January 19, 2012 12:32
Hungary's Foreign Minister, Janos Martonyi

By

Orlando Radice,

Orlando Radice

2 min read

"Raoul Wallenberg did not save just my world, but many, many worlds. He was our Moses from the North." Thus spoke Annette Lantos, who, together with her late husband, congressman Tom Lantos, was one of the tens of thousands of Jews saved by the Swedish special envoy to Budapest from 1944-1945.

Mrs Lantos, who spoke at a ceremony marking the 100th anniversary of Wallenberg's birth, held in Hungary's National Museum on Tuesday, said that the wartime envoy was "a humanitarian in the midst of hell".

If there is such a thing as a Holocaust hero, Wallenberg was one.
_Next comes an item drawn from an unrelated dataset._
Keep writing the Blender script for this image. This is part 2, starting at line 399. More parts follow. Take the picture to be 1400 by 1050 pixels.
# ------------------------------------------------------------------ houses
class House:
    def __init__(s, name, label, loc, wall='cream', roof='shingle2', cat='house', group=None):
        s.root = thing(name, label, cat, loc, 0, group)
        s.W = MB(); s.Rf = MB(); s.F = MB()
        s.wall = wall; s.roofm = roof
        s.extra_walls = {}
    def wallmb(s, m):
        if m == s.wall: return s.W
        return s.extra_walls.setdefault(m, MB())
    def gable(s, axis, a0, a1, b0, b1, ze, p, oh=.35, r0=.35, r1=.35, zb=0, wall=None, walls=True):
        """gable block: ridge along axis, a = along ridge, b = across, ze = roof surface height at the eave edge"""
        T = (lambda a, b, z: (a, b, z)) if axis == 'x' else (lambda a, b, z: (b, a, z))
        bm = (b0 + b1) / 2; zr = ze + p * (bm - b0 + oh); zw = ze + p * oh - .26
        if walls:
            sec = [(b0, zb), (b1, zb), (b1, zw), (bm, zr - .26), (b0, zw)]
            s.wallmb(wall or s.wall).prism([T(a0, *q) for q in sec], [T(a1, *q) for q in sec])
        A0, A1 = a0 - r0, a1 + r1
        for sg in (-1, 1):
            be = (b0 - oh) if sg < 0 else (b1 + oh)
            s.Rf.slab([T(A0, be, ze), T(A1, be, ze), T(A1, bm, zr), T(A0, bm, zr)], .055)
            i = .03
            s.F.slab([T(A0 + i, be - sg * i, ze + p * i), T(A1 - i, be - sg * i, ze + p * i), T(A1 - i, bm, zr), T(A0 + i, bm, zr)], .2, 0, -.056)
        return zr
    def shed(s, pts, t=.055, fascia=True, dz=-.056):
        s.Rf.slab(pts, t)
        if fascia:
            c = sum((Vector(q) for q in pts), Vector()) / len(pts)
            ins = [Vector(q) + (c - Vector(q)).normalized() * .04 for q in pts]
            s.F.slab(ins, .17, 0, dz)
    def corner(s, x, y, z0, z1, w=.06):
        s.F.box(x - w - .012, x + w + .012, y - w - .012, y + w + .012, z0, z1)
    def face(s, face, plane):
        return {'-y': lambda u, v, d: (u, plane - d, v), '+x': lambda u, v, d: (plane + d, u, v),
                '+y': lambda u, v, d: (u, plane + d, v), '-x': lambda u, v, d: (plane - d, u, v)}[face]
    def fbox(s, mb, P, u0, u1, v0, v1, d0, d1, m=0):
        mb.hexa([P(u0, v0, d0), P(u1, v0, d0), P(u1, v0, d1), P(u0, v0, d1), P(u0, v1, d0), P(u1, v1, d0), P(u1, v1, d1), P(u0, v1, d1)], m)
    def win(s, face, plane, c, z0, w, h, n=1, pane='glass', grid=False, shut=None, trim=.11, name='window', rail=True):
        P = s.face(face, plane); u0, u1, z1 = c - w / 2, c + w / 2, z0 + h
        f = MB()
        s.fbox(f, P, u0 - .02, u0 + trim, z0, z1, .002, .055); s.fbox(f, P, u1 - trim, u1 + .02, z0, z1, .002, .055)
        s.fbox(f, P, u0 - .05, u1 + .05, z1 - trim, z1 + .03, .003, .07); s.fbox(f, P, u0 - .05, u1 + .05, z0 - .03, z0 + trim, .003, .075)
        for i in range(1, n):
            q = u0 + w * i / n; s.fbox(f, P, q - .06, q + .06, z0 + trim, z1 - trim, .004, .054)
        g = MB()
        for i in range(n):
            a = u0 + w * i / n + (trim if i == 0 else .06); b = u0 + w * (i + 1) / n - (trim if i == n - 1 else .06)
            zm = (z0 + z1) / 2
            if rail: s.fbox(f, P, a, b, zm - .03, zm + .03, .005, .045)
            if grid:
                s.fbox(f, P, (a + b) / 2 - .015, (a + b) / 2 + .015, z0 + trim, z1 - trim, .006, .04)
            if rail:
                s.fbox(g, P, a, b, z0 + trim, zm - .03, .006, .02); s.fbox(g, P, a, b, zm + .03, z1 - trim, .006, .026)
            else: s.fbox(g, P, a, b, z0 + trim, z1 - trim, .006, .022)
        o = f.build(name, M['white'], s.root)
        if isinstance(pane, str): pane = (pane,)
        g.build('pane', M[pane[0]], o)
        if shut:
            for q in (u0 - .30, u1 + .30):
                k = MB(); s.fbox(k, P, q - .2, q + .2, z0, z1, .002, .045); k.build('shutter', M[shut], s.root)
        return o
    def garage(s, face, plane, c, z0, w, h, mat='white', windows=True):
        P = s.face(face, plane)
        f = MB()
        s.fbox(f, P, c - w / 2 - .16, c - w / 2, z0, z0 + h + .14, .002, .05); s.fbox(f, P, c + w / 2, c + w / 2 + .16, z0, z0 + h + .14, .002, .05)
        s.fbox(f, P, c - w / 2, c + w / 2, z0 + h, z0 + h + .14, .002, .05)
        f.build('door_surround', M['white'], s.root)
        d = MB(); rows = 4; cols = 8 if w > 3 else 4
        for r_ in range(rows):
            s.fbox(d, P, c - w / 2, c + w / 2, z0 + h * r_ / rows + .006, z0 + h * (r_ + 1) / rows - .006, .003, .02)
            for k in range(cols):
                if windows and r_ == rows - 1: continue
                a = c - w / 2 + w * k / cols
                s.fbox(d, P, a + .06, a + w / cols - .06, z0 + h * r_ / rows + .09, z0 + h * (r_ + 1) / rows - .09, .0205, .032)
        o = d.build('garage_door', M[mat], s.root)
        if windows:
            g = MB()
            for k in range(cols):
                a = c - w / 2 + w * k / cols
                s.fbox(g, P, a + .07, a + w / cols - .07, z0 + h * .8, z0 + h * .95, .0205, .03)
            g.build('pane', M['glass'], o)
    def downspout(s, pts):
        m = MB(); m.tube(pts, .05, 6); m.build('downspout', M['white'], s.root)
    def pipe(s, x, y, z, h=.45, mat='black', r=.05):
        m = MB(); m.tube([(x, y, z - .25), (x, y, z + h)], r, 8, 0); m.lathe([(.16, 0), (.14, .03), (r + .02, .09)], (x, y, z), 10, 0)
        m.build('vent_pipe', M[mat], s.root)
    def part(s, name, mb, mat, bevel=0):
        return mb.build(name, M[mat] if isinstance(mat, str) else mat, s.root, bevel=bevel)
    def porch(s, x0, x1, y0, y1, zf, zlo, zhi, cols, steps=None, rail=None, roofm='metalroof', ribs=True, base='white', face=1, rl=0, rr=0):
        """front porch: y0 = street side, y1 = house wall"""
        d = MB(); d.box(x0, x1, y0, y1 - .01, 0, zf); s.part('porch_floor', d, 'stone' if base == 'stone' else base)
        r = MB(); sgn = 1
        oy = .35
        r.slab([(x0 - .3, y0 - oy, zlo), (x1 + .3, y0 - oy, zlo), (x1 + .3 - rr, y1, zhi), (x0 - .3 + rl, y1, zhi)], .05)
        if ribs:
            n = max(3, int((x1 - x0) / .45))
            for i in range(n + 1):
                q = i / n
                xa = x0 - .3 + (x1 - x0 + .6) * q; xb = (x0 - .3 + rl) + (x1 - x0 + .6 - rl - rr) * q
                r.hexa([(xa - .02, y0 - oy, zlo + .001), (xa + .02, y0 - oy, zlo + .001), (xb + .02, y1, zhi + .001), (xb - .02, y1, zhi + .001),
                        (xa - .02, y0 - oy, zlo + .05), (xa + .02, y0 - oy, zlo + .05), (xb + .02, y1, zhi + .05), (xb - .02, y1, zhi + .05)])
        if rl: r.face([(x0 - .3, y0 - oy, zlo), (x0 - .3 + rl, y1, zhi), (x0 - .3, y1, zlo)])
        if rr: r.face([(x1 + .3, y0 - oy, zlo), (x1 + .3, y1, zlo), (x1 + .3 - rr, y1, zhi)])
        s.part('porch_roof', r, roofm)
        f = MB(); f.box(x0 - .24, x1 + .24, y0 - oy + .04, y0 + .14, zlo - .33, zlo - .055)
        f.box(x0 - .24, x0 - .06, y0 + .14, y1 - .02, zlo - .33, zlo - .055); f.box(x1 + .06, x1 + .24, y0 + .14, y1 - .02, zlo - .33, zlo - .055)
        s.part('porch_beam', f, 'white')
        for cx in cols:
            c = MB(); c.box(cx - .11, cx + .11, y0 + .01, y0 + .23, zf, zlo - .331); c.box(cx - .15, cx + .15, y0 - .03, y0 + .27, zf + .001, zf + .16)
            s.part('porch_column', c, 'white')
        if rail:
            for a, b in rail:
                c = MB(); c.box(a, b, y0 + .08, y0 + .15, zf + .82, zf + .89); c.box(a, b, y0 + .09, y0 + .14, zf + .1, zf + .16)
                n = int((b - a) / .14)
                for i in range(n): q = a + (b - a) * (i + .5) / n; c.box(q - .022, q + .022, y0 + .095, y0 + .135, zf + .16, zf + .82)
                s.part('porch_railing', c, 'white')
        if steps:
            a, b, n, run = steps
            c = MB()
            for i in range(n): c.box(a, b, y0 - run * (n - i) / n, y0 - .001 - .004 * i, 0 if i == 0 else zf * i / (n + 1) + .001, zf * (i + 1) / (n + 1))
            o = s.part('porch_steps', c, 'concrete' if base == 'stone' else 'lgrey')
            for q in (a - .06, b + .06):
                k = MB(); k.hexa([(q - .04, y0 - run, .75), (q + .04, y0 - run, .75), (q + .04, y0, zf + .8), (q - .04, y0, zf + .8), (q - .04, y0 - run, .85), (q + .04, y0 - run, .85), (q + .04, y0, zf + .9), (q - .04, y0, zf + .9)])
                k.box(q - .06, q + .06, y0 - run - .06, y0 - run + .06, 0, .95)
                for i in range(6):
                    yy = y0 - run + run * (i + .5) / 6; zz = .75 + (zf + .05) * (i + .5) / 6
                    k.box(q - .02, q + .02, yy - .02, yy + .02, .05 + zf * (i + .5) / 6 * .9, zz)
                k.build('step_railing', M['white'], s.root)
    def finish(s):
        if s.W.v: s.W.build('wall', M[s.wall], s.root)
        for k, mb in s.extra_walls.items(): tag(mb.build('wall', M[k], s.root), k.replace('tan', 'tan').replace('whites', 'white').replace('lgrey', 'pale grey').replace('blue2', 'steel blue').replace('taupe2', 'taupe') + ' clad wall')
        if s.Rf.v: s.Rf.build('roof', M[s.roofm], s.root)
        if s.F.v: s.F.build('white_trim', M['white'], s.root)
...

Selected to lead a US-backed rescue programme for Hungary's Jews, he was assigned to the Swedish legation in Budapest in 1944 and set about creating safe houses and issuing thousands of visas.

Wallenberg regularly risked his own life, sometimes snatching Jews from trains bound for death camps and regularly sleeping in different houses to avoid capture by the Germans or the Arrow Cross, the Hungarian fascist movement, which proved to be an enthusiastic collaborator with the Nazis.